Whoa! If you believe that, Justice Scalia, why don’t you assume that there must also be exceptions to the Constitution’s “rules”?

Edward Gero is an excellent Scalia. He rather resembles Mayor LaGuardia in face and height but without the charm. Call him a Fascist Fiorello, relishing such pronouncements as “Being a monster is half the fun” … “You haven’t earned the right to be sarcastic. I have” … “Life begins at conception. End of discussion!” And what makes him most upset about his lost chance in 2005 to become Chief Justice? “It was the best chance in a generation to correct the mistakes.”

As for his mistakes? He says that his last one was 50 years ago.

Just when you might assume that this will be a two-hander, Scalia announces that he’s hiring the young man whom Cat bested for her current job. Brad is conservative too and brands “objectivity” as “overrated” and a “synonym for wishy-washy” – not to be confused with his phrase “too liberal-squishy,” which is his opinion of “objectivity.”

Cat actually is a moderate in that she wants to put an end to “this stupid, childish left-right shit”  and meet in the “middle” that’s been “deserted.” Brett Mack’s Brad is staunch when telling her that she could be “a star” if she’d become a “young female conservative of color.” Excellent performer Tracy Ifeachor makes us wonder what decision she’ll make by play’s end.

Everyone must take THE ORIGINALIST not just with a grain of salt but with a shaker full. Who can say for sure if Scalia ever said these things?

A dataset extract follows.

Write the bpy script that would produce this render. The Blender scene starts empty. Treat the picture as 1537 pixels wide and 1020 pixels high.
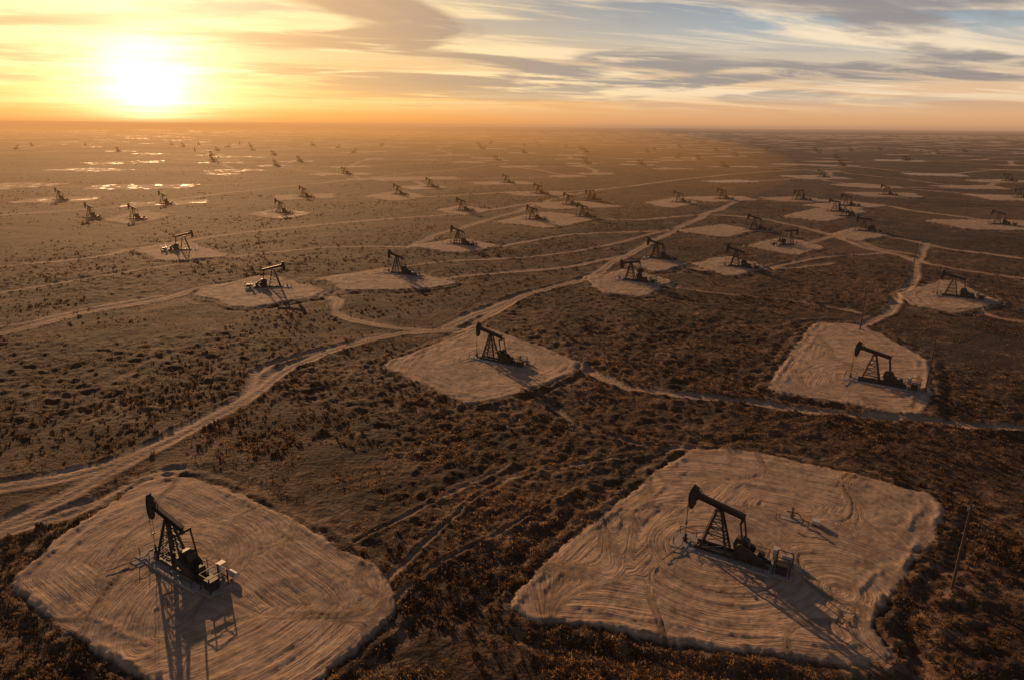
import bpy, math, random, bmesh
import numpy as np
from mathutils import Vector, Matrix
random.seed(7); rng=np.random.default_rng(7)
sc=bpy.context.scene
sc.view_settings.view_transform='Standard'; sc.view_settings.look='None'; sc.view_settings.exposure=0
# ------------------------------------------------------------------ survey of the field
# drone survey readings -> metres on the ground plane (x right, y away from the drone)
H=60.0;F=1025.0;TH=math.atan(321/1025.0);R=0.007
c_,s_=math.cos(TH),math.sin(TH)
def g(px,py):
    u=px-768.5;v=510-py
    v2=v+R*u;u2=u-R*v
    a=u2/F;b=v2/F
    y=c_+b*s_;z=-s_+b*c_
    t=H/-z
    return (a*t,y*t)
polys={
'L1':[(18,878),(90,806),(232,716),(300,720),(430,775),(565,855),(592,890),(588,930),(470,1025),(400,1065),(300,1085),(200,1015),(110,955)],
'R1':[(1035,677),(1090,675),(1240,702),(1400,745),(1425,772),(1345,890),(1310,945),(1340,990),(1290,1008),(1090,978),(920,945),(800,938),(758,914),(830,835),(960,730)],
'C':[(570,550),(690,505),(722,490),(872,545),(860,562),(740,606),(700,608),(660,590)],
'RM':[(1225,487),(1290,488),(1395,543),(1400,575),(1390,625),(1330,620),(1150,587),(1165,560),(1205,505)],
'a':[(1352,440),(1430,420),(1502,455),(1440,472),(1370,460)],
'b':[(880,418),(940,404),(1010,422),(965,447),(900,440)],
'c':[(1035,397),(1095,384),(1150,402),(1095,417)],
'd':[(945,396),(990,386),(1035,398),(985,411)],
'e':[(285,440),(400,414),(490,436),(470,448),(360,466)],
'f':[(480,420),(590,402),(690,425),(640,434),(520,438)],
'g':[(200,376),(275,362),(352,387),(240,394)],
'h':[(615,370),(690,358),(752,370),(690,382)],
'i':[(1118,370),(1180,356),(1242,372),(1190,384)],
'j':[(1245,352),(1290,342),(1335,354),(1290,363)],
'k':[(1015,347),(1085,337),(1135,345),(1090,358)],
'l':[(740,334),(820,318),(907,328),(830,344)],
'm':[(1170,325),(1250,309),(1305,318),(1240,334)],
'n':[(370,322),(420,313),(472,320),(420,330)],
'o':[(155,330),(215,316),(258,324),(200,338)],
'p':[(545,295),(600,286),(642,296),(595,303)],
'q':[(655,316),(695,309),(738,317),(695,325)],
'r':[(965,305),(1015,297),(1048,305),(1010,313)]}
roads={
'A':([(715,492),(620,499),(560,508),(430,550),(330,612),(220,672),(100,740),(0,790),(-200,890)],2.4),
'A2':([(330,612),(200,682),(90,715),(-30,735)],2.6),
'A3':([(560,508),(400,548),(340,600),(240,655)],1.2),
'A4':([(240,712),(120,760),(0,800),(-100,830)],2.2),
'B':([(660,492),(735,462),(800,440),(880,415),(940,382),(1010,347),(1060,322),(1110,300)],2.7),
'B2':([(700,490),(770,452),(850,425),(900,408)],2.0),
'C':([(430,445),(505,447),(522,470),(570,488),(640,497),(715,492)],2.2),
'D':([(-60,512),(0,500),(120,472),(240,450),(300,432),(390,418)],2.6),
'D2':([(-60,480),(0,490),(120,466),(240,444)],1.5),
'E':([(490,440),(640,424),(700,413),(830,403),(880,395),(940,382)],2.3),
'F':([(865,548),(930,572),(1000,588),(1100,600),(1200,612),(1390,630),(1440,640),(1600,648)],1.7),
'G':([(1290,490),(1335,465),(1365,420),(1380,385),(1395,365)],1.7),
'G2':([(1380,385),(1330,375),(1290,360)],2.2),
'H':([(1010,395),(1050,405),(1150,405),(1250,395)],2.0),
'H2':([(1250,352),(1330,380),(1440,405),(1600,425)],2.6),
'H3':([(1150,402),(1240,385),(1330,380)],2.0),
'I':([(620,370),(665,350),(760,322),(830,300),(900,285)],2.6),
'J':([(-50,405),(150,385),(220,370),(400,345),(560,330),(700,320),(800,305)],2.8),
'K':([(1190,370),(1290,350),(1440,375),(1600,395)],2.6),
'L':([(585,870),(640,820),(760,720),(930,690),(1035,677)],.2),
'M':([(520,820),(640,760),(760,700)],.1),
'O':([(800,605),(870,640),(940,672),(1035,677)],.4),
'P':([(0,322),(150,312),(250,300),(400,282),(600,262),(760,245)],3.2),
'R':([(592,905),(650,860),(760,800),(860,740)],.0),
'S':([(1000,345),(900,370),(800,385),(640,395),(480,420)],2.0),
'T':([(1245,352),(1150,330),(1060,322),(960,330),(905,328)],2.8),
'U':([(640,296),(760,290),(900,285),(1100,262),(1300,250)],3.4),
'V':([(1535,340),(1400,320),(1250,300),(1110,300)],3.2),
'W':([(0,440),(180,410),(300,392),(480,372),(620,370)],2.2),
'X':([(750,370),(860,352),(1010,347)],2.2),
'Y':([(1010,430),(1090,440),(1180,450),(1290,470)],1.2),
'Q':([(1430,440),(1480,470),(1560,485)],1.8)}
jacks=[((236,834),12,-33),((1028,816),12,-31),((716,538),12,-32),((1276,570),12,-33),
((1406,444),10,-30),((930,421),-8,-28),((1088,400),5,-33),((970,388),10,-30),((431,432),10,196),
((584,410),12,-30),((293,376),8,200),((677,367),10,-30),((1195,368),4,195),((1283,347),0,-30),((1120,345),8,-28),
((790,330),8,-30),((1242,318),8,-28),((1256,325),0,-28),((414,319),8,-30),((195,328),8,-30),((130,326),8,-30),((591,292),8,-30),((685,317),8,-30),
((1010,304),8,-30),((1075,299),8,-30),((801,292),8,-30),((754,275),8,-30),((1260,309),8,-30),((1484,337),8,-30),((450,295),8,-30),
((845,308),8,-30),((878,301),-8,-30),((1320,293),8,-30),((240,305),8,-30),((1190,300),-8,-30),((865,326),8,-30),((85,300),8,-30)]
poles=[(1290,497),(1388,592),(1428,885),(1490,447),(1369,408),(1448,330)]

# ------------------------------------------------------------------ numpy noise
LAT=rng.random((8,256,256)).astype(np.float32)
def vn(x,y,k=0):
    xi=np.floor(x);yi=np.floor(y);fx=(x-xi);fy=(y-yi)
    fx=fx*fx*(3-2*fx);fy=fy*fy*(3-2*fy)
    xi=xi.astype(np.int64)&255;yi=yi.astype(np.int64)&255
    x1=(xi+1)&255;y1=(yi+1)&255;L=LAT[k]
    return (L[xi,yi]*(1-fx)+L[x1,yi]*fx)*(1-fy)+(L[xi,y1]*(1-fx)+L[x1,y1]*fx)*fy
def fbm(x,y,o=4,k=0):
    t=0;a=.5;n=0
    for i in range(o):
        t=t+a*vn(x+17.3*i,y-9.1*i,(k+i)%8);n+=a;a*=.5
        x=x*2.03;y=y*2.03
    return t/n
def sst(a,b,x):
    t=np.clip((x-a)/(b-a),0,1);return t*t*(3-2*t)
def und(x,y):
    r=np.hypot(x,y)
    return (fbm(x/170,y/170,2,1)-.5)*(.6+5*sst(250,1600,r))
def scrub(x,y):
    r=np.hypot(x,y)
    pt=.25+1.0*sst(.38,.62,fbm(x/55,y/55,2,6))
    f=fbm(x/9,y/9,3,2)-.5
    h=.8*f+pt*(.50*(vn(x/1.9,y/1.9,4)**2)+.25*vn(x/.75,y/.75,5))
    return h*(1-.45*sst(150,500,r))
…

If he had, he’d be awfully easy to trap; if he didn’t, we shouldn’t be given lines that make him seem dense in not applying them to the Constitution.

If you find any of this somewhere between funny and valid, THE ORIGINALIST is the event of the season – perhaps even the show of the century. Those who find such pronouncements as insufferable will suffer.

Only those who were well acquainted with Justice Antonin Scalia can say if he were totally, somewhat or nothing like the character Strand has put on stage. Let’s see, too, if you cheer or boo him after Cat mentions LES MIZ and he says “I hated that musical.”